● **Supplied information**
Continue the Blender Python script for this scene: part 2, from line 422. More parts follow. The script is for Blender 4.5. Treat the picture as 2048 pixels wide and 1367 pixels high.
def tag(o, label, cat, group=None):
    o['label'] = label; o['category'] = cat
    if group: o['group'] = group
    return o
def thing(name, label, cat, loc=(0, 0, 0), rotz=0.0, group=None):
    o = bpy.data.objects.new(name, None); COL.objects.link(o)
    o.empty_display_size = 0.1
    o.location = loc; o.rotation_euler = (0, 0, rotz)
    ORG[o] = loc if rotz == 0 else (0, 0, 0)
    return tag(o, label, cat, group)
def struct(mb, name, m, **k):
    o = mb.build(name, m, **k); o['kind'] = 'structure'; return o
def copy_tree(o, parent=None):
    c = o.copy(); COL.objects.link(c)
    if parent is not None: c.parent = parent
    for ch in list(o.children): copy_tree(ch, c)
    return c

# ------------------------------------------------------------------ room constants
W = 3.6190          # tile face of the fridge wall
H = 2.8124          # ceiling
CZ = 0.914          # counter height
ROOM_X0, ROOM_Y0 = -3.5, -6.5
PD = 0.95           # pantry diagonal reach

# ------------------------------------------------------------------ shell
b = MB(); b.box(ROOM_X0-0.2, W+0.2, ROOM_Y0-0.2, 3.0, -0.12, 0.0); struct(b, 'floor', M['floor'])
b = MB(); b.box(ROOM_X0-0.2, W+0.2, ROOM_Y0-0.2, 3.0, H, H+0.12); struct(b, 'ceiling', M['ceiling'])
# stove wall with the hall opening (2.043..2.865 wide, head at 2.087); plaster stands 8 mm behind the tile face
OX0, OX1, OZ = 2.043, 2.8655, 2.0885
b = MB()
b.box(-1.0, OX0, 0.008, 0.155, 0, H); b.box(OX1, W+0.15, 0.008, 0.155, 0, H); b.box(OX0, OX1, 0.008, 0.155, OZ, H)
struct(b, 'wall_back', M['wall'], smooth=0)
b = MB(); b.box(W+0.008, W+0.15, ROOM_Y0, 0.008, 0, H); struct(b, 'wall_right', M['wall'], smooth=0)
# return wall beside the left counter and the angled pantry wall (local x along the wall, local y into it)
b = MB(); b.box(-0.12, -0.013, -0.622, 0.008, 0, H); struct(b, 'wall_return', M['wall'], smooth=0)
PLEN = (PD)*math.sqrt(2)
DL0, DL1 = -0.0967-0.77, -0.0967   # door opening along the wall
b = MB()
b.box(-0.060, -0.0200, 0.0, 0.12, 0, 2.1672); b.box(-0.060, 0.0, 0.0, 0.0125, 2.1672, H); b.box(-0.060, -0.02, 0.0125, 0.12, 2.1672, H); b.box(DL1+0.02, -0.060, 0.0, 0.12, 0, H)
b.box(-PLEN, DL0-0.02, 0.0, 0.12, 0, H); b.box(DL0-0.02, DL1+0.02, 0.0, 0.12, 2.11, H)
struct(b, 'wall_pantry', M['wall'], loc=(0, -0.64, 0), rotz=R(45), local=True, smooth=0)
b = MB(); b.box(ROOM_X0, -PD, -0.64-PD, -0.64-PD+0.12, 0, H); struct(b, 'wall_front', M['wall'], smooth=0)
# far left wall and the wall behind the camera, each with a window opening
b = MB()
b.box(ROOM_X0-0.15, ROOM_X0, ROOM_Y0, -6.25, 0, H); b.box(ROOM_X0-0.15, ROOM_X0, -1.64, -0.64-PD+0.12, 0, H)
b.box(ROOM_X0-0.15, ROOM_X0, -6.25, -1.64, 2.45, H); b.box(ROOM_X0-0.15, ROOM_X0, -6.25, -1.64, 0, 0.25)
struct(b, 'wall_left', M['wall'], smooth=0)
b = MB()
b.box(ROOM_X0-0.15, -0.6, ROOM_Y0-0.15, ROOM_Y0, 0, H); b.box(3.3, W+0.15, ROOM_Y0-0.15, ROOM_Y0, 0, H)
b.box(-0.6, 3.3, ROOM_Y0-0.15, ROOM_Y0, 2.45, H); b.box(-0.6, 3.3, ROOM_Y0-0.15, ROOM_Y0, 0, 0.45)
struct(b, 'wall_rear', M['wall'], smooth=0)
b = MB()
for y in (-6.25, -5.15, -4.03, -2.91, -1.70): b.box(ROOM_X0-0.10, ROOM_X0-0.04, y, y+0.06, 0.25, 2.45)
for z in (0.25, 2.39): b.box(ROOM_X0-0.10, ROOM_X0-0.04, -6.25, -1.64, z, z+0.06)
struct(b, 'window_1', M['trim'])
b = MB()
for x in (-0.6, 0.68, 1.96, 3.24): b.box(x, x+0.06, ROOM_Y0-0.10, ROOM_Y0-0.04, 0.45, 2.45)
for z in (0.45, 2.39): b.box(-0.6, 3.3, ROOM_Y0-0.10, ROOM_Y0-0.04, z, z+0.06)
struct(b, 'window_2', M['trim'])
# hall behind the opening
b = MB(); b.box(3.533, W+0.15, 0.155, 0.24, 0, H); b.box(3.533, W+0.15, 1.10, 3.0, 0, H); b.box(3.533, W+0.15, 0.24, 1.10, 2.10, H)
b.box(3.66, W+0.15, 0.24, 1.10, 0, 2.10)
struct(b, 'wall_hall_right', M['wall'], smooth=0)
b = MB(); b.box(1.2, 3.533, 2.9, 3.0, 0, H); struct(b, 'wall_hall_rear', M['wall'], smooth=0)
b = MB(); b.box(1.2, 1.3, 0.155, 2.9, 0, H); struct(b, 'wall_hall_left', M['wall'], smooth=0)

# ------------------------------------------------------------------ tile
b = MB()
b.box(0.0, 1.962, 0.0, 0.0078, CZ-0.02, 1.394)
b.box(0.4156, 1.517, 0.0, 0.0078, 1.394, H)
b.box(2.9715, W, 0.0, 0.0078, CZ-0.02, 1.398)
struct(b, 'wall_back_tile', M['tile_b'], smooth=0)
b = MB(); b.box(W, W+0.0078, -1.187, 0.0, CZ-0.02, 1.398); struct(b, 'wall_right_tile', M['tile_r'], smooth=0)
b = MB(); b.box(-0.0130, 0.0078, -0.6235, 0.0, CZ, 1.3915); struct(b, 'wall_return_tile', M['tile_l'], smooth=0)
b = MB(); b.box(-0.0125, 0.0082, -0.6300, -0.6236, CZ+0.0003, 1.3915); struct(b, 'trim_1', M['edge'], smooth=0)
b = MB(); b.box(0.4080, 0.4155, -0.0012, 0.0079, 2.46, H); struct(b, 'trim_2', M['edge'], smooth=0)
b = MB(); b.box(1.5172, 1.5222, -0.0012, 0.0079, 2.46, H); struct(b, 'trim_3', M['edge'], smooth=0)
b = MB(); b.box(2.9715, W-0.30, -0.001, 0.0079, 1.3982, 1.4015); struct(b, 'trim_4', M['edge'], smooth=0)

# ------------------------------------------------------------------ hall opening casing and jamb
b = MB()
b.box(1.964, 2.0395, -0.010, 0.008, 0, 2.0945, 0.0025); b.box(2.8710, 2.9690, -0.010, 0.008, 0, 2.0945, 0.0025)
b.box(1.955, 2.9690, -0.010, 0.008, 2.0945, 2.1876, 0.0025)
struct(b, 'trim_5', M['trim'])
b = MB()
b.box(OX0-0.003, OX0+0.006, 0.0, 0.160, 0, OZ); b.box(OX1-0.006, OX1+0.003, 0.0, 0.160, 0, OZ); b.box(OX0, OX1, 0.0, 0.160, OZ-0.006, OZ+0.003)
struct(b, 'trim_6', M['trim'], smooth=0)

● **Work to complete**
Search the data above for the string "wide" and copy each line that has it.

● **The output**
Continue the Blender Python script for this scene: part 2, from line 422. More parts follow. The script is for Blender 4.5. Treat the picture as 2048 pixels wide and 1367 pixels high.
# stove wall with the hall opening (2.043..2.865 wide, head at 2.087); plaster stands 8 mm behind the tile face